Tube Amp, Preamp upgrades -- what did you do that improved your units?


Hi folks,
If you upgraded a point-to-point wired tube amp or preamp, what did you upgrade?
I assume capacitors, but was there anything else which you upgraded that made a genuine difference for the sound?
I am looking into improving the caps in my Quicksilver stuff, but before doing that, I am curious if there's anything in addition to caps which I should consider.
Thanks.
128x128hilde45

@wsphohn I appreciate your opinion. I’m not swayed. This gear, as Grannyring and decooney have pointed out, is clearly built to a price point. It is not in the league of better Curl or Berning gear. A $4 Orange cap as being intentionally part of an amp design? That does not strike me as plausible an explanation as the price point explanation. The preamp came with $13 tubes in it. Should I have left them alone? (I realize tubes may be a different thing...but still.)

The testimony of other owners of this gear is that it very much advances the gear into another level up -- so, rather than spending thousands more for another preamp and amp, I’ll spend hundreds. Everything is reversible if I don’t like it.

@terryakhan Things may get better. May get worse. I suppose that this is a level of risk I’m willing to take. That’s what this hobby means, for me at least.

Can be lower risk and higher reward when high quality-upgrade replacement parts of exact same specs are used and installed by a competent tech.  

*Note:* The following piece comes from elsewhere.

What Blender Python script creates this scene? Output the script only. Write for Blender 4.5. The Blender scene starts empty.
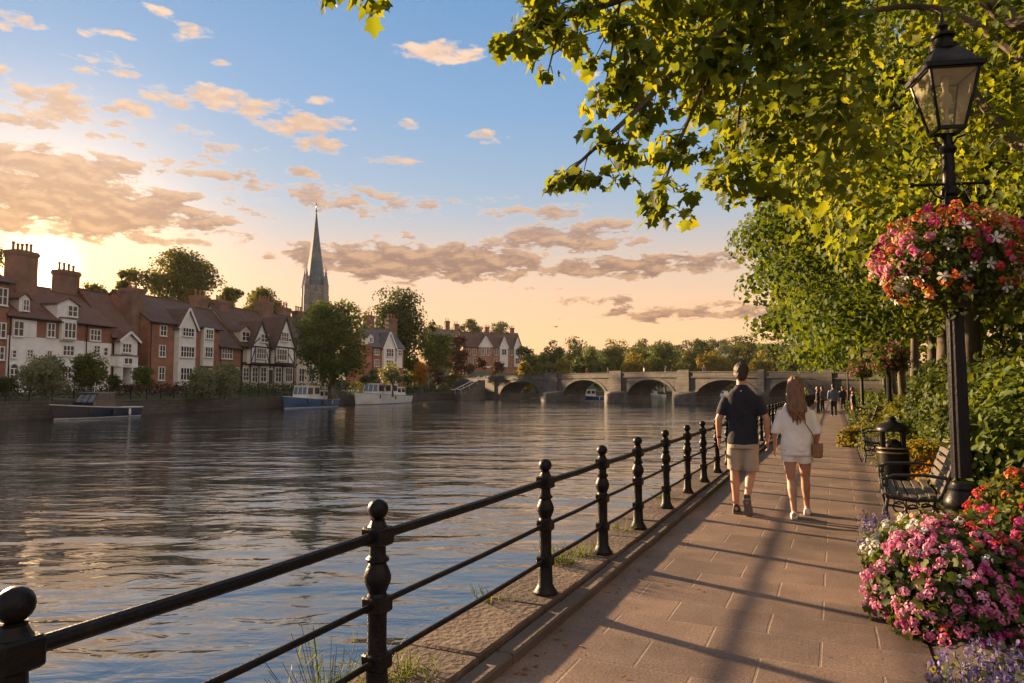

Watch a Paul M video from PSAudio where they fully acknowledge even their higher end gear is all designed and built to a price point to control costs, keep pricing down, increase profitabilty, not using overly exotic parts.  And, then sharing in their other design lab they build and upgrade experimental prototypes built with the best parts available to help determine what is truly possible to achieve the best sound. "What is now proved was once only imagined" ― William Blake

 

 

How about upgrading transformers?

Do QuickSilver amps have high enough quality transformers and they don't need to be replaced?

Hilde45,

I believe a call to QS is worthwhile. You tell them what you're looking for in sound production. Tell them your system. My guess, your room has as much to do with your dissatisfaction. That aside, QS will give you insights, regardless of getting their ego bruised. It's worth hearing their opinions.

You've received lots of opinions in this thread, which probably has left you with more questions than narrowed your choices for the right direction. I agree with your price point perspective. Lean on that with QS. "I'm assuming this amp was built to a price point, which makes perfect sense. If the price point was $500 higher, what would you have done differently with this amp to improve it, not essentially creating a new amp? Second question, do you offer these upgrades in-house?"

 

Those questions offer respect and acknowledgement of their intentions of quality. You also lean on them for their opinions and technical expertise. If they still get bothered, then you go elsewhere...I doubt they will.

Send me a pm here and we can talk more if you want.

 

Goodluck

I found a great improvement to my tube amp was to buy a power conditioner this made a big difference! I bought one for like $500 and it worked great!